Ode à loucura apaixonada
A intelectual americana da cultura pop diz que o cenárioatual é desanimador, a não ser por um único e espetacular fenômeno: a cantora baiana Daniela Mercury
Sempre colocada nas listas dos grandes nomes da intelectualidade contemporânea e das maiores vocações para provocar encrencas, a crítica americana Camille Paglia, 61, durante anos teve como ícone máximo a cantora Madonna, de quem exaltou a ousadia e a criatividade em dezenas de artigos. Aí, desencantou-se – hoje a considera "patética". O posto de musa inspiradora, porém, não ficou vago: Camille elegeu para ocupá-lo a cantora baiana Daniela Mercury, que conheceu através de DVDs que a atingiram "como um raio". Autora de cinco livros, entre eles Personas Sexuais, uma obra popularizada pelas conexões entre arte clássica e cultura pop, Camille tirou alguns dias de folga na Universidade das Artes, na Filadélfia, onde dá aula de ciências humanas e mídia, para passar o Carnaval em Salvador e, enfim, conhecer Daniela. Antes de cair na folia pagã, falou a VEJA.

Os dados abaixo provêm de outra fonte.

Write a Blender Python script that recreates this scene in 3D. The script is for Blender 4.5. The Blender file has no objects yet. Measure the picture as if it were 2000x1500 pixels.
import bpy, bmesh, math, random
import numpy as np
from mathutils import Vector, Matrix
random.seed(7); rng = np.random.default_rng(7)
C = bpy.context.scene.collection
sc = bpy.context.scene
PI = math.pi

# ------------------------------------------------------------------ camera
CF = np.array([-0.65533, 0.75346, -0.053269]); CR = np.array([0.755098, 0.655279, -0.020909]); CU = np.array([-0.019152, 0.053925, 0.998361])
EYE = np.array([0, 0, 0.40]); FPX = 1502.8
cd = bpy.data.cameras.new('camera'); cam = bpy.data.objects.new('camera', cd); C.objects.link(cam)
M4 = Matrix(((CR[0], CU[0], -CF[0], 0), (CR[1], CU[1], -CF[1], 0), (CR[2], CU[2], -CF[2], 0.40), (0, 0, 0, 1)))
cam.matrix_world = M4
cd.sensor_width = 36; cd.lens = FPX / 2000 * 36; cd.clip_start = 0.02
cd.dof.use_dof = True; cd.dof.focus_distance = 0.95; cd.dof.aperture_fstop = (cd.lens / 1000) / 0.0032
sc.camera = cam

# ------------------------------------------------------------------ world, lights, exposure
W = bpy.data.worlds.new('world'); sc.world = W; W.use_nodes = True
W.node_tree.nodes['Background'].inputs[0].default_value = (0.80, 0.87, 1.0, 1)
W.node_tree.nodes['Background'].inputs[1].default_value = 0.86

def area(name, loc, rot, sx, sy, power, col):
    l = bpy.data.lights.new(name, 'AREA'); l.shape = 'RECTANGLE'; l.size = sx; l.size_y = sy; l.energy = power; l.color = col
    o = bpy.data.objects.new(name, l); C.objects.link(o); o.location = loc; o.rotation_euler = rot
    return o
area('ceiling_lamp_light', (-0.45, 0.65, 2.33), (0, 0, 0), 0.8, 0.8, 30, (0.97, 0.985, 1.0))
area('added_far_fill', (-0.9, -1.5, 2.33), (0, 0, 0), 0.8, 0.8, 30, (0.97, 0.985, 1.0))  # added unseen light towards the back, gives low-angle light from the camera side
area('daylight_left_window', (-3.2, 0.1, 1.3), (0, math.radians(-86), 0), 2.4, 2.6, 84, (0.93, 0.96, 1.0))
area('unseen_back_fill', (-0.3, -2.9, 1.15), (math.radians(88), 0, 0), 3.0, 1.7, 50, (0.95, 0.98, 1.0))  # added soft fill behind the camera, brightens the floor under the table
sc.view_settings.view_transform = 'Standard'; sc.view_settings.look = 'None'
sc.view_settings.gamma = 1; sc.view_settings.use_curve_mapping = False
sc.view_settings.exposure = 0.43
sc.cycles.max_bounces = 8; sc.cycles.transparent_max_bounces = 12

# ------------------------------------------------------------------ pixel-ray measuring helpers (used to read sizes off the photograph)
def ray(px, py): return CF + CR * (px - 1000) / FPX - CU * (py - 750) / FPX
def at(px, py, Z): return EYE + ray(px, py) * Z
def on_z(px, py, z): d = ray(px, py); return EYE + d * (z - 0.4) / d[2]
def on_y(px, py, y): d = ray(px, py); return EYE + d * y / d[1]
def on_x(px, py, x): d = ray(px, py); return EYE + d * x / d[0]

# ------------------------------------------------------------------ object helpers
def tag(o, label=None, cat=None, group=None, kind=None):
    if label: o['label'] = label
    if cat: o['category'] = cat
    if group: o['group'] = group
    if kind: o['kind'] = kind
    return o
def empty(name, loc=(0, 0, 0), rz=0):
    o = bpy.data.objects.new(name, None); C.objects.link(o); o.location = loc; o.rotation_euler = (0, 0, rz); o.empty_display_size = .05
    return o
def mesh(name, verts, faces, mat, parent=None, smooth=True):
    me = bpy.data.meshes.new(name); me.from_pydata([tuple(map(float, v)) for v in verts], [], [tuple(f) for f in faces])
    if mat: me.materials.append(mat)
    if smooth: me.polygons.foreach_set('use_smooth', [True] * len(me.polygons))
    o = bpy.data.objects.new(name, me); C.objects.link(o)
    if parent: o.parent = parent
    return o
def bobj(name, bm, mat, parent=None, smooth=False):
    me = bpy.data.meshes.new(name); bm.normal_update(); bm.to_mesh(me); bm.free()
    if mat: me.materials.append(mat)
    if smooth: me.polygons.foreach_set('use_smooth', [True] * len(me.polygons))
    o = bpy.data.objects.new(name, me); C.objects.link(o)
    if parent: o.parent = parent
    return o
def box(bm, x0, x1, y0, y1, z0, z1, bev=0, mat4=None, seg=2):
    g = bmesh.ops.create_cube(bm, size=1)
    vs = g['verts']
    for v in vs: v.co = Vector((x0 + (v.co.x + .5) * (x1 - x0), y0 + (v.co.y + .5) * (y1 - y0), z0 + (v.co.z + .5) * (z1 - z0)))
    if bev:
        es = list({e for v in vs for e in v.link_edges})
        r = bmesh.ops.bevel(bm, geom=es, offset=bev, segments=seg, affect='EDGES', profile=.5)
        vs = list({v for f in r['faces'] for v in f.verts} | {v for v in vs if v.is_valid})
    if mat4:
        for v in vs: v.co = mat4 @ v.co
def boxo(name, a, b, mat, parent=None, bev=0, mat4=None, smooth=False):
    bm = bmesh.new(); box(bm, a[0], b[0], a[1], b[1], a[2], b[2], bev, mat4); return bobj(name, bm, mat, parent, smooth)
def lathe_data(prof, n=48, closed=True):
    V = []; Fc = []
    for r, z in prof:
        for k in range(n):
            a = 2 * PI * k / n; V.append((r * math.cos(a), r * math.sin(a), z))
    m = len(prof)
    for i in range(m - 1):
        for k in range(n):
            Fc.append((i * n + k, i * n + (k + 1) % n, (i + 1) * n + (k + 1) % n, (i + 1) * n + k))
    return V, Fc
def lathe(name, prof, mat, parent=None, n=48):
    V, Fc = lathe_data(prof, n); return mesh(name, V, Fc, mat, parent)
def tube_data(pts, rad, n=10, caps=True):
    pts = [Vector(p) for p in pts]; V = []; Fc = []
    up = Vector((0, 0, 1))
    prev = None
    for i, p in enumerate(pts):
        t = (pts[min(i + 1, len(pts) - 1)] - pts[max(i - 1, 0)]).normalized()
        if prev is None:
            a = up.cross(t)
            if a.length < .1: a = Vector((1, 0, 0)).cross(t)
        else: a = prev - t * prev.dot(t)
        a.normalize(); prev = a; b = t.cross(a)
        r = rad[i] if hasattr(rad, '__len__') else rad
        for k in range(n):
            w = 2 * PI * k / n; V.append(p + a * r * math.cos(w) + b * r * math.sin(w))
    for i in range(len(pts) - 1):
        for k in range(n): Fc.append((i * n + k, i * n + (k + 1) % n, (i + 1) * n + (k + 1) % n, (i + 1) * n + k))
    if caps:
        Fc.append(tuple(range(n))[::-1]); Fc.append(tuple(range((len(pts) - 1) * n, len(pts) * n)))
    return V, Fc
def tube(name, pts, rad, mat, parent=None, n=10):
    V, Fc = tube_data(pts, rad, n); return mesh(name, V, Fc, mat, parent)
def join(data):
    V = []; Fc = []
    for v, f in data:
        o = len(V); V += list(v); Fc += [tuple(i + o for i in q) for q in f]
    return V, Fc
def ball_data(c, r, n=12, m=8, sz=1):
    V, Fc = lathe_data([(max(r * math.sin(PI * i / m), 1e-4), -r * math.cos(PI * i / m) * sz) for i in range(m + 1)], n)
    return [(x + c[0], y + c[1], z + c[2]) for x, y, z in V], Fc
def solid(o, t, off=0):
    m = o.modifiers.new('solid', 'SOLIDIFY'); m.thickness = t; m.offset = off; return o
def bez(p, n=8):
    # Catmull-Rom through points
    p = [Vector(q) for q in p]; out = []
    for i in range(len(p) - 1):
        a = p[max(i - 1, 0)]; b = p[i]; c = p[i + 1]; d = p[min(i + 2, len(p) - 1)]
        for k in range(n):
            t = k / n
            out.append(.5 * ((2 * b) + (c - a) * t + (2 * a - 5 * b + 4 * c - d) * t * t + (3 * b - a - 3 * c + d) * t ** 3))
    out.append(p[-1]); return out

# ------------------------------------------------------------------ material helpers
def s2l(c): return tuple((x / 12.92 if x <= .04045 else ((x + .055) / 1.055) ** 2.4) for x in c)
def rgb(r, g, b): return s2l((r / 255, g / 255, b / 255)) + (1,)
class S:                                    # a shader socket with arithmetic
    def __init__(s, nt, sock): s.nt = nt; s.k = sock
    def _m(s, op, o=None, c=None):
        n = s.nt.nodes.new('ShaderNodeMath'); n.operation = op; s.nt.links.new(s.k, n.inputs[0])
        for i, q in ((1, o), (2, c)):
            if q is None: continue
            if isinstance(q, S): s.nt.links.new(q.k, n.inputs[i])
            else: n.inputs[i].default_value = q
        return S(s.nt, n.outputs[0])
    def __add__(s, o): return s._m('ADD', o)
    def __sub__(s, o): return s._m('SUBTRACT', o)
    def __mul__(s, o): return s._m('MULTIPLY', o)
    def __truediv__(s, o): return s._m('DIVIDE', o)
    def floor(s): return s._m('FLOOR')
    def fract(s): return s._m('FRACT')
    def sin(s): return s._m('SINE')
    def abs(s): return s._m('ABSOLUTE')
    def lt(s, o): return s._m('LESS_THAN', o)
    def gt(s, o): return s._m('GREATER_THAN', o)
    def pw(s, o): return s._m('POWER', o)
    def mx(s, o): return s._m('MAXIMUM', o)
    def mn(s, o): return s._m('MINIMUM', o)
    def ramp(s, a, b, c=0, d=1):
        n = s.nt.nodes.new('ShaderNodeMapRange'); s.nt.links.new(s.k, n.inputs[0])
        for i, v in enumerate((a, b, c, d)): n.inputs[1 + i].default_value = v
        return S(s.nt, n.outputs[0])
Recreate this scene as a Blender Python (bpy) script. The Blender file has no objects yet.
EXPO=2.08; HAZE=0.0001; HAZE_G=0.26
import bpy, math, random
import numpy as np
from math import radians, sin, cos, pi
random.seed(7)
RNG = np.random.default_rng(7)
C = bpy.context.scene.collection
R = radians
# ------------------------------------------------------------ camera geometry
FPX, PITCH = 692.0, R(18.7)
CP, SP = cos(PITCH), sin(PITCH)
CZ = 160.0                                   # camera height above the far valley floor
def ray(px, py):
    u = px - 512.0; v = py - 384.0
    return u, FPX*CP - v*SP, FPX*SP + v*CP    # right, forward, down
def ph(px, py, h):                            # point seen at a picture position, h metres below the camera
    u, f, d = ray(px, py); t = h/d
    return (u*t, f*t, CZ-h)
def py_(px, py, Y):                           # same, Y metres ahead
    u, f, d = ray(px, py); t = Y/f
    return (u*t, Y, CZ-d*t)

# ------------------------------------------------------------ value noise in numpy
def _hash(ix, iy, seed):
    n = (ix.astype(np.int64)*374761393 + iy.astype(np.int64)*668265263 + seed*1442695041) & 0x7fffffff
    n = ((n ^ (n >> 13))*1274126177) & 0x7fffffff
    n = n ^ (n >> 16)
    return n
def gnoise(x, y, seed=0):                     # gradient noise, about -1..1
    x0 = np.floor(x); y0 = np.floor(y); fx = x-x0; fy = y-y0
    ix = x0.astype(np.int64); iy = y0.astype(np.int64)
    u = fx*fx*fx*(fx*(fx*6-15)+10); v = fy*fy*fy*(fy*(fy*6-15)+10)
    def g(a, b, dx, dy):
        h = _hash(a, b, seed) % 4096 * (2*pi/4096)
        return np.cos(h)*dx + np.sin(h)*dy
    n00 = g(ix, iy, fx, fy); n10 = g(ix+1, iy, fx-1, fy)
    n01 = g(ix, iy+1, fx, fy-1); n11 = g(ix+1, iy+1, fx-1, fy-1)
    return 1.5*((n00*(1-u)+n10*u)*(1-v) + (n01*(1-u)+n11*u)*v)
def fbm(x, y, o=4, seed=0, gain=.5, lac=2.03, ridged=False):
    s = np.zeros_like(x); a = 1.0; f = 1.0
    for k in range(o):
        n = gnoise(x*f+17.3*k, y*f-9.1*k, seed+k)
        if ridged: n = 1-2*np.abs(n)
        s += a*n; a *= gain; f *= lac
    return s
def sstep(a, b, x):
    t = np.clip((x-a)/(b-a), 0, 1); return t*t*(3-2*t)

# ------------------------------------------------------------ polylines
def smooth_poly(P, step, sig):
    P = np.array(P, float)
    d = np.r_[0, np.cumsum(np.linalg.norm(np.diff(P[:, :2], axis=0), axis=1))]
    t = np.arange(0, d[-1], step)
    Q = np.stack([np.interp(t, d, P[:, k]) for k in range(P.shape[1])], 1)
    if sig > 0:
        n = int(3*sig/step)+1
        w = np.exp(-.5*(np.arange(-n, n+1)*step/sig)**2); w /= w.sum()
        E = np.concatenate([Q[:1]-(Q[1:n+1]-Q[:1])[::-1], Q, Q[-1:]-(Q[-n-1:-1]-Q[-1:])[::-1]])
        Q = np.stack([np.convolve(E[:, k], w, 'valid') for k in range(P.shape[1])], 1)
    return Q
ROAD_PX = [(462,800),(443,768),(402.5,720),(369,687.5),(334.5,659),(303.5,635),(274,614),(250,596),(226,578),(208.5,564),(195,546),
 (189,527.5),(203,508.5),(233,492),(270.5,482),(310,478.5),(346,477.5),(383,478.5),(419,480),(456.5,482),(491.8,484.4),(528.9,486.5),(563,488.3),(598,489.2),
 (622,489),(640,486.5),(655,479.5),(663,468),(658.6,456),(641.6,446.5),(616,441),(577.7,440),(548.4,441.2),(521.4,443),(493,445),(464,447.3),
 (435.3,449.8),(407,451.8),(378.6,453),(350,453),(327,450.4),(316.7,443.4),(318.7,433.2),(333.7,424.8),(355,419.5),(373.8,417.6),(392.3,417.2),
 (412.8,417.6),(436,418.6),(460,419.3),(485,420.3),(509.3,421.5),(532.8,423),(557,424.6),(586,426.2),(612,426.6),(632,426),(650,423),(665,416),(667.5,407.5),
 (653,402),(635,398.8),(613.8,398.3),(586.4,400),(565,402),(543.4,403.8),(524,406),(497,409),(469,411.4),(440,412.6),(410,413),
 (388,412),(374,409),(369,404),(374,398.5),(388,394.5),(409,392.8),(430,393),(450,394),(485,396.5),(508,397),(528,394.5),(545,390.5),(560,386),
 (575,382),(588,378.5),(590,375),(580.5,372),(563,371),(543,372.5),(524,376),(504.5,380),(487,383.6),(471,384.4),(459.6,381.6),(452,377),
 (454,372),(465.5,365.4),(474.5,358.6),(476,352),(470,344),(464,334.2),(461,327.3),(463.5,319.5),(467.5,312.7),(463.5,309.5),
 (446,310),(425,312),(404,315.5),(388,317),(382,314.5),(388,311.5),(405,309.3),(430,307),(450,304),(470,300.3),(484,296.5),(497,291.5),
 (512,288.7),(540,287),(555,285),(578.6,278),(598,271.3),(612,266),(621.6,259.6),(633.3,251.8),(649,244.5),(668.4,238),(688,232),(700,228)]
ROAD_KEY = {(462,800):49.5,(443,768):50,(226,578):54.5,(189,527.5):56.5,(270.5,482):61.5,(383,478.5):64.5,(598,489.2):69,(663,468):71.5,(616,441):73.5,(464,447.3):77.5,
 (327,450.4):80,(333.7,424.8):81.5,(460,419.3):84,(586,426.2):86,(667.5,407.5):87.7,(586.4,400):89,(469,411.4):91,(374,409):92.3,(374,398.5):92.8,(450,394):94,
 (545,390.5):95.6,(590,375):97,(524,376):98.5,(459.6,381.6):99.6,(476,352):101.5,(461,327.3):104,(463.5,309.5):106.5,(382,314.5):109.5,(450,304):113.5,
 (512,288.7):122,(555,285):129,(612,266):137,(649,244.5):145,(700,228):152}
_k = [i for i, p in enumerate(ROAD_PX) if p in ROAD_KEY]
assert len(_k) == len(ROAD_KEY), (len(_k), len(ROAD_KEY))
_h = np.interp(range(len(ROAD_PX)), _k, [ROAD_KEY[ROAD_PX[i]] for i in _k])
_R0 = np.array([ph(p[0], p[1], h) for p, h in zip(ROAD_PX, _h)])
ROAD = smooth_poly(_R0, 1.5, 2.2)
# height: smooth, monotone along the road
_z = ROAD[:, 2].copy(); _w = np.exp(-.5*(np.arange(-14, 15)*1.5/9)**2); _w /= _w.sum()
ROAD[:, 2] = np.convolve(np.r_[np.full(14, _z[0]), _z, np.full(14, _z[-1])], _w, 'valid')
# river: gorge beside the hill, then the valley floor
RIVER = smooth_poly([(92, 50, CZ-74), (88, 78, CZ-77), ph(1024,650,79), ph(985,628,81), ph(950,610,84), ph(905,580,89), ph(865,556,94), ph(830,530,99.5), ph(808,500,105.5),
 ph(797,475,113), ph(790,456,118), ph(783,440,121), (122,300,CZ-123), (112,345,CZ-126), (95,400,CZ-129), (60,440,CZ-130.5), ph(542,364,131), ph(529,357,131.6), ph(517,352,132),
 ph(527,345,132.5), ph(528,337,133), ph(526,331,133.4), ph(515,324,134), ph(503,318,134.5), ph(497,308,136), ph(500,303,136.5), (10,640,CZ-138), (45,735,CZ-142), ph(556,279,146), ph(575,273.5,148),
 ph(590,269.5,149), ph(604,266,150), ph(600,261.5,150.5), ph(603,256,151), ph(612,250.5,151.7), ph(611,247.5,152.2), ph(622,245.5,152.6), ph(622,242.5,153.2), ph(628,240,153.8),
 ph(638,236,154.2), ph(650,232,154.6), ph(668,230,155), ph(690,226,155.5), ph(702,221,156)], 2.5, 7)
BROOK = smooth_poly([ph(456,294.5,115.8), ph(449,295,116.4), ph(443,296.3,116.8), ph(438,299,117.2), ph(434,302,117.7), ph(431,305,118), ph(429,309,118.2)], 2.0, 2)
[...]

Quando a senhora esteve na Bahia, no ano passado, ganhou um pacote de DVDs de Daniela Mercury e, desde então, tem escrito entusiasmados artigos sobre ela. O que a impressionou tanto?
A sensação que tive quando vi os DVDs foi de ter sido atingida por um raio. Comecei a pesquisar freneticamente sobre ela, inclusive em vídeos no YouTube. Vi que, no começo, quando apareceu, se assemelhava a uma corsa. Hoje, é uma tigresa. Ao vê-la cantando, eu me dei conta de como andei entediada com a música americana na última década. Foi justamente a época em que Madonna perdeu a pegada. Já escrevi sobre isso, mas faço questão de repetir: fiquei chocada com aquela loucura apaixonada acontecendo ao ar livre no Brasil, enquanto nós, fãs da música americana, ficávamos presos como ovelhas anestesiadas no curral comercial de shows de estádio, caros e cheios. Sem falar nas nossas canções, que são enlatadas e só se seguram por truques de computador. A Daniela surge como uma grande explosão. Ela é a Madonna brasileira. Faz música pop, mas possui outra dimensão incrível que Madonna não tem: um grande conhecimento sobre folclore, sobre os grupos étnicos brasileiros e sobre a história da Bahia. É bem verdade que a cultura dos imigrantes italianos, da qual Madonna surgiu, se desintegrou com o passar do tempo. Eu também sou produto dessa cultura e lamento que tenha sobrado tão pouco, fora as citações vulgares em Família Soprano.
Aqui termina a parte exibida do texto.